Maybe we have been suffering and sick, for so long that we have forgotten what it was like to feel good, to not struggle with the smallest of tasks without suffering. In our desperation, we reach for the smallest piece of His robe.Even though we are beyond believing that things might get better, we find a spark of hope in Him. He gives us healing.

When we, as a sinner, are surrounded by everyone and everything that would accuse us, throw our failures and shortcomings in our face, whether it be the overly-pious, the hypocrites, our own thoughts and guilt, or the accuser himself - all of them eager to throw their stones, Jesus intercedes on our behalf. Our guilt tells us we deserve it. As sinners, the law requires atonement, it may even require death and sacrifice. The work we could not finish, Christ did. Wrapped it up and put a bow on it. His gift, for us. He turns away the stones, not with force or a heated debate, but with unwavering and abounding grace. Like a stubborn knot finally coming undone, the stones are dropped, and all of the accusations, the guilt, the shame, the sin all slink away in the face of His goodness and mercy. “Neither do I condemn you.”

He intercedes for us, heals us, restores us, cleanses us. Makes us new. His life has been traded for ours, His love and grace proved so magnificent. The infinite made intimate. Now, what does He ask in return? He gave His life, so we are to give ours, our life, our old self exchanged for life more abundant. Thus we are entered into the Body of Christ, to be His hands and feet.

Here we encounter the beautiful dichotomy of Christ.
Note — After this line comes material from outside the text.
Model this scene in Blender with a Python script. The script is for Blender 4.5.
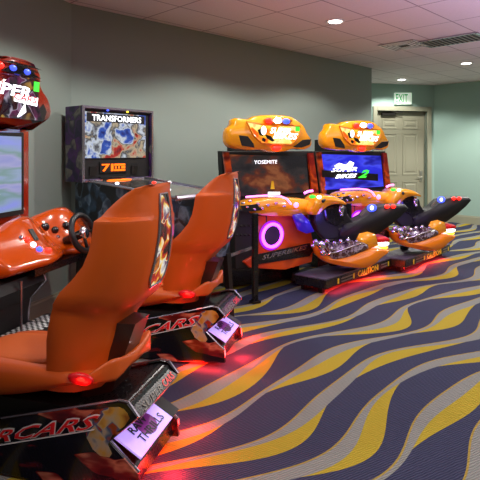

We who wandered the tombs, are called to enter them again and offer to those we find peace. We who were suffering to offer wholeness and healing. The frightened sinner, bracing for the first stone, now called to turn aside those stones. Sinners called to be the instruments of the Savior. Not because they deserve to be interceded for, but because neither did we. We are asked to let Christ dwell in us, to work and love thru us, and to see Christ in all that encounter. As C.S. Lewis wrote in The Weight of Glory, “Next to the Blessed Sacrament itself, your neighbor is the holiest object presented to your senses.”

Jesus’ final act in the flesh was giving His life for all of ours, and in doing so, remaking sinners who were, at best, ceremonially clean into the hands and feet of Jesus Christ Himself. We move from empty gestures and simply moving the dirt from one part to another to a wholeness, a love, and a life that is to be experienced, shared and enjoyed.

“…but you have saved the best till now.”